Uno a uno, todos los que llegaban a la máquina eran atendidos por una chica de pantalón de sastre negro que parecía saber lo que hacía y en cuestión de segundos salían con su comprobante de pago de vuelta al consulado. Entonces llegó mi turno. “Tú debes ser Yuli, me envió Alexandra” y tras unos rápidos toques de pantalla ya la consignación estaba lista. “¿Sí le dijeron cuánto es?”. Y allí lo comprendí todo. Yuli no era funcionaria del consulado ni del Banco Santander, aunque parecía ambas cosas, era simplemente una tramitadora que había tomado el cajero como rehén y se dividía las ganancias de aquella estrategia con Alexandra. “¿El gerente de la sucursal sabe que cobras por usar su cajero o quieres que entre y le cuente?” fue lo único tras lo cual me dejó ir sin una escena en plena calle.

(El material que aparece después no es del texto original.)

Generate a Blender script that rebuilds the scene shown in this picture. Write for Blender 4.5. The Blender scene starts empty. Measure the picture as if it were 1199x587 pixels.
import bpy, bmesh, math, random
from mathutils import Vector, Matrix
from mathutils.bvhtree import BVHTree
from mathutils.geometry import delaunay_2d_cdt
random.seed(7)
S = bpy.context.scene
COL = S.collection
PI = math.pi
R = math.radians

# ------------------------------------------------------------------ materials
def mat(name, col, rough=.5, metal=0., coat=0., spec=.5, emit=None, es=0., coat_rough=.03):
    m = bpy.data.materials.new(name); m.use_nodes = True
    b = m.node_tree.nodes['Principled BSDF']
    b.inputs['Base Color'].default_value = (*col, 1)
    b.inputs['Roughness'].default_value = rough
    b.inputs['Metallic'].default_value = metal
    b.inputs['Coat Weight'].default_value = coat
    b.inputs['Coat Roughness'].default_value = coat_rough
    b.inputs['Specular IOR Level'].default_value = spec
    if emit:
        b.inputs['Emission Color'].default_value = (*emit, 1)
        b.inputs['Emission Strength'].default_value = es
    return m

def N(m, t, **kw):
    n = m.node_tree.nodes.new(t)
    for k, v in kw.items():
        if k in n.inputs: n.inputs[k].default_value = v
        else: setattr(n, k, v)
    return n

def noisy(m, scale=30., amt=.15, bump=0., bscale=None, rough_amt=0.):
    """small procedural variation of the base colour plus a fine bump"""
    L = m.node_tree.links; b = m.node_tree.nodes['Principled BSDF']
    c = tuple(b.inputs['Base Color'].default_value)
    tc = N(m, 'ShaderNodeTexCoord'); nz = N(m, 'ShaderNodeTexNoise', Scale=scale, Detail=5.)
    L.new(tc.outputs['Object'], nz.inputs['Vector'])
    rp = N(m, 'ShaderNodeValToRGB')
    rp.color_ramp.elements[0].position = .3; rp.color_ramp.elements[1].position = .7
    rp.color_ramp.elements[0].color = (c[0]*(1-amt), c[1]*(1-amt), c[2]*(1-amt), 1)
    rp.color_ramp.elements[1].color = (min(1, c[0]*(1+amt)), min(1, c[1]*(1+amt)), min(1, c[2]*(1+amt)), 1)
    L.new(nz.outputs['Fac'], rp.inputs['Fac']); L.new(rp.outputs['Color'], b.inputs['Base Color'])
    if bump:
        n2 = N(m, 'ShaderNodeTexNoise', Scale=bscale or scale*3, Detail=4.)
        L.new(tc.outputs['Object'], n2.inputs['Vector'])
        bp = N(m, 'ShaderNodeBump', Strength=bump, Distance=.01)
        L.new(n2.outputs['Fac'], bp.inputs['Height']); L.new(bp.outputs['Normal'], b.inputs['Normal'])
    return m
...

Pocas madrugadas después, mi novia abordó un Cabify mañanero rumbo a la oficina. El conductor se presentó como Julián y le pidió tres veces la dirección de destino para introducirla en su celular. Tras un teatro de torpeza manual poco convincente y un clamor ahogado de ayuda al todopoderoso se disculpó con ella porque sin intención, y tras ser víctima de un arrebato de su propia negligencia, había cancelado el viaje. Luego le propuso que le pagara en efectivo el monto que había calculado la aplicación por llevarla.
Ella, urgida por llegar a tiempo en su primera semana, aceptó, pero conforme iba avanzando hacia la Plaza de Castilla las piezas fueron encajando en su cabeza: un día antes Cabify había habilitado el pago en efectivo en su plataforma, y justo al día siguiente muy oportunamente a nuestro amigo se le había olvidado cómo usarla. Así, con el dinero pulpo en el bolsillo, Julián no tendría que pagarle ninguna comisión a Cabify. Una falta de lealtad menor con su empleador que saldría impune. “¿Y usted es de Madrid, Julián?” preguntó mi novia al bajarse. “No, no, soy de Bogotá” dijo él con orgullo.
Y así, por alguna extraña razón, en todos los episodios de dudosa conducta que he presenciado en España ha estado involucrado un colombiano. Siempre nosotros. Allí, buscando la comba al palo, el eslabón débil, el cómo ser más abejas que los demás. Algunos dirán que es malicia indígena, yo diré que es una vergüenza y que por gente como ellos es que en el extranjero nos tratan como nos tratan.